The Memphis Democrat joined Kentucky Republican Ed Whitfield in introducing amendments to the 1970 Horse Protection Act that also tighten the definition of soring, the practice of putting irritating chemicals or chains on a horse's front ankles to make it step higher in a gait known as "the Big Lick."

The bill would also end "self-policing" inspections by the industry at horse shows by assigning U.S. Department of Agriculture inspectors when a show's management indicates its intent to hire inspectors.

The congressmen passed out a list of the top 74 horse trainers and their 359 violations of the Horse Protection Act over the last two years, establishing that the penalties are typically lax.

"People should play by the rules and treat animals humanely," Cohen said. "We are here on earth and we get opportunities to look out for our four-legged friends."

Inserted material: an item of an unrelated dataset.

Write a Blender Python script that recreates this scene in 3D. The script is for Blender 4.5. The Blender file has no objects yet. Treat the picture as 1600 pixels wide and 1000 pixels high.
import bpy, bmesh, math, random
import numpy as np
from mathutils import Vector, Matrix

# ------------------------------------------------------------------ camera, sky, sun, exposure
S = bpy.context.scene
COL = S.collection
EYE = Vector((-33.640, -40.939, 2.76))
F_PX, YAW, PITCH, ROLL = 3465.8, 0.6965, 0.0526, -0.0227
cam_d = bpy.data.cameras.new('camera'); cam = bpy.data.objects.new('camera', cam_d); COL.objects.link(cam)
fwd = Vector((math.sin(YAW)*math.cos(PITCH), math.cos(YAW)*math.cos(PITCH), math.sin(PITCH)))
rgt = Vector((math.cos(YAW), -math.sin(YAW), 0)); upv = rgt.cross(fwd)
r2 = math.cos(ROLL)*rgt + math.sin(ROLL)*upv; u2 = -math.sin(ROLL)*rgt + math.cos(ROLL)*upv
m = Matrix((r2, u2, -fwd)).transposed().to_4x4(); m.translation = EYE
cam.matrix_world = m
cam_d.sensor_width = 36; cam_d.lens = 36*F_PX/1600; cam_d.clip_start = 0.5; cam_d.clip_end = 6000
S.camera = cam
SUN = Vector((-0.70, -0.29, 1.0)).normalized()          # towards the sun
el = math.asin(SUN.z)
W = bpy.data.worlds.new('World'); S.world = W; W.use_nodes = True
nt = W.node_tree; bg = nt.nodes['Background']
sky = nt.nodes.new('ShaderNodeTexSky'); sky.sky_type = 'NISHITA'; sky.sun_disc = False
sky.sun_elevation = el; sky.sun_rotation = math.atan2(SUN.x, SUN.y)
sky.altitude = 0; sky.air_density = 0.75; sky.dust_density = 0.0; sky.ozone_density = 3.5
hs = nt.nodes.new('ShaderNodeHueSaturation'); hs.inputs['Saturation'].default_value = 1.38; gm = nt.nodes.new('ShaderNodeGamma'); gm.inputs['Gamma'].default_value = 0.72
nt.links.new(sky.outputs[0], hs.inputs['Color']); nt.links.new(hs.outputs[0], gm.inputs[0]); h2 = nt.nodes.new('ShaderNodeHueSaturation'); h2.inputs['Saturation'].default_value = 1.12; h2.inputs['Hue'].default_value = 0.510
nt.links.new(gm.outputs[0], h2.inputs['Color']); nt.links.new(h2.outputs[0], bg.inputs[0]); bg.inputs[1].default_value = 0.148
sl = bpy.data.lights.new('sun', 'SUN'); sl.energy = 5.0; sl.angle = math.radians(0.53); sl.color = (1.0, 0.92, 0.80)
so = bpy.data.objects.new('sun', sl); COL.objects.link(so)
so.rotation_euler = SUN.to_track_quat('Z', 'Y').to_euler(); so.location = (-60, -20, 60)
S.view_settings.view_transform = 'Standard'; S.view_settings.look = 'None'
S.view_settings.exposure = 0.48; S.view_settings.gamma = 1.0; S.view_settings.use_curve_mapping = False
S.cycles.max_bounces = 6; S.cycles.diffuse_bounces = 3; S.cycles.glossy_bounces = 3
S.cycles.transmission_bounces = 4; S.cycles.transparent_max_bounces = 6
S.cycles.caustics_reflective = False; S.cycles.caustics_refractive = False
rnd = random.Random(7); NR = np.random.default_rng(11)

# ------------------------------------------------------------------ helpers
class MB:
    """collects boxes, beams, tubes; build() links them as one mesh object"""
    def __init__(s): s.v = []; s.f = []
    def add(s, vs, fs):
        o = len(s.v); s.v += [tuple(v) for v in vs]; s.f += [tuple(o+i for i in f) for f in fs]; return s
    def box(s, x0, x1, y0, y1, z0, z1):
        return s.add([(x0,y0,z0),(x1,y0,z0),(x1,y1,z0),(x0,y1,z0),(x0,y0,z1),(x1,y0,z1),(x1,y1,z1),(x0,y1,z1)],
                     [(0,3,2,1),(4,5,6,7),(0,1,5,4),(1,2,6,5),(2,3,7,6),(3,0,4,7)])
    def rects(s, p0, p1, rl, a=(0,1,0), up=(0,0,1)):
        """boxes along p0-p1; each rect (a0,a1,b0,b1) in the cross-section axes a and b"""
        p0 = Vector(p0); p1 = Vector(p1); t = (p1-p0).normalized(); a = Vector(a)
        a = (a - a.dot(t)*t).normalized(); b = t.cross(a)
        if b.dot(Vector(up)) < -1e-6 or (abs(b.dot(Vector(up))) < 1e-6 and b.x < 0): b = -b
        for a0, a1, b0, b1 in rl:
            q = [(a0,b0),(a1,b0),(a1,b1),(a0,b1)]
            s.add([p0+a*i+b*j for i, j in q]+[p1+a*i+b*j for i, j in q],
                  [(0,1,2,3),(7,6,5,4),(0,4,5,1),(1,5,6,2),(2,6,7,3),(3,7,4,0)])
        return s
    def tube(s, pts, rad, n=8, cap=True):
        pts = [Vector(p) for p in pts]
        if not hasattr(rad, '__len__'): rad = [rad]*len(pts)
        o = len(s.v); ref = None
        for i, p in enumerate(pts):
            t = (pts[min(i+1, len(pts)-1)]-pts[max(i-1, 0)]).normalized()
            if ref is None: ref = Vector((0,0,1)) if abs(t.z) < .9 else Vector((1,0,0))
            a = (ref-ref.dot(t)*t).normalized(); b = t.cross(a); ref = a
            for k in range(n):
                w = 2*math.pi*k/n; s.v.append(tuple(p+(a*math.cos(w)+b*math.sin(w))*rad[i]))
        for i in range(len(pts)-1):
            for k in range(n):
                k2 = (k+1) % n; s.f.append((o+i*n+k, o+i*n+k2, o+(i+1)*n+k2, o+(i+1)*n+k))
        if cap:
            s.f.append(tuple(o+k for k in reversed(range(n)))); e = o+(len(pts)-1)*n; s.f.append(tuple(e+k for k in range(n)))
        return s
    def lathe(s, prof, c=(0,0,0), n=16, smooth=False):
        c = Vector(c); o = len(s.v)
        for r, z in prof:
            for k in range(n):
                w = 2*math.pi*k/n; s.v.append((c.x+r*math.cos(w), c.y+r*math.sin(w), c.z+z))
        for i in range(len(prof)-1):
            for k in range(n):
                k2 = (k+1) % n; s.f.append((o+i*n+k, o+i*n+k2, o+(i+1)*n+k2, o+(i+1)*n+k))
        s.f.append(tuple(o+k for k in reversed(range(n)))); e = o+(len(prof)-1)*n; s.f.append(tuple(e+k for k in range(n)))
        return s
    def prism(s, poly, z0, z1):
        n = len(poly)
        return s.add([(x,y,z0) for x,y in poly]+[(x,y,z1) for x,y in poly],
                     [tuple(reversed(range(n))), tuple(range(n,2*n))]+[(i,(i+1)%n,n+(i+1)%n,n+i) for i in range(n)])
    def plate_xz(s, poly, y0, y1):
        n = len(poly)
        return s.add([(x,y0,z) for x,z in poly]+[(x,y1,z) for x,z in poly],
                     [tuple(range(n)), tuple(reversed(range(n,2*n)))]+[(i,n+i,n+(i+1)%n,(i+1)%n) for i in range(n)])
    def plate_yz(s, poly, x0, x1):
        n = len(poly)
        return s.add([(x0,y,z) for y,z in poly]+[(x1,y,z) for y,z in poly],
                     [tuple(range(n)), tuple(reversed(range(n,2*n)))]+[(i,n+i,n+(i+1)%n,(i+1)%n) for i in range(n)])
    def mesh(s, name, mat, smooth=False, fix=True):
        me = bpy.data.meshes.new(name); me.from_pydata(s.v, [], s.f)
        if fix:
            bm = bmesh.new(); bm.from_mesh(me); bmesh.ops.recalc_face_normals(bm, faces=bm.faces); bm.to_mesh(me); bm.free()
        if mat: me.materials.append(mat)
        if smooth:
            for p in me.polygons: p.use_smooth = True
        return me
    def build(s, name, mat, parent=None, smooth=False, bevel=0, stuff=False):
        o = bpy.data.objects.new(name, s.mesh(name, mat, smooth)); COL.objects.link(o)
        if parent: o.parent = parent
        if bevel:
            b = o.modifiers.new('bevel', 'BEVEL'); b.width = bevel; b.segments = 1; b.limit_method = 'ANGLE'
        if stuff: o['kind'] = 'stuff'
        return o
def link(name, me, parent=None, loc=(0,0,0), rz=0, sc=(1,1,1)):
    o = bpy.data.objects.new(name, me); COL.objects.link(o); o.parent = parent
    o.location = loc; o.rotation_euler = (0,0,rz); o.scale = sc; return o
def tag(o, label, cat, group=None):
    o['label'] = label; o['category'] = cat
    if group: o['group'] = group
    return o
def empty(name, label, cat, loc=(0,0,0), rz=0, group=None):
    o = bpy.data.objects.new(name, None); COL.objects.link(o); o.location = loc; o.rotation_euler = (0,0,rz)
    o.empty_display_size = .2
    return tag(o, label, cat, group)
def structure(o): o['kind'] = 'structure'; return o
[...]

Also at the news conference was former Maryland Sen. Joseph D. Tydings, who introduced the Horse Protection Act 42 years ago. He said powerful interests have made USDA enforcement of its provisions ineffective, noting the same $400,000 appropriated four decades ago is still the figure budgeted today.

"They've even got the University of Tennessee taking these crippled horses at halftime, with a Big Lick, and (running) them around the football field," Tydings said. "That's how powerful, in Tennessee, the Walking Horse culture is."

The practice of soring horses came to prominence in the Mid-South in May when ABC's "Nightline" aired a hidden-camera video of a horse being abused with chemicals and a cattle prod at Whittier Stables just outside Collierville in Fayette County.

Stables owner Jackie McConnell, seen beating a horse, was charged with violating the federal Horse Protection Act and subsequently pleaded guilty. The federal prosecutor has recommended the maximum five-year probationary period and a $250,000 fine when McConnell is sentenced Tuesday.

Tennessee Walking Horse National Celebration CEO Michael R. Inman said the practice of soring is rare and the federal legislation is "driven by the Humane Society of the United States" and "K Street," the venue known for lobbyists' offices.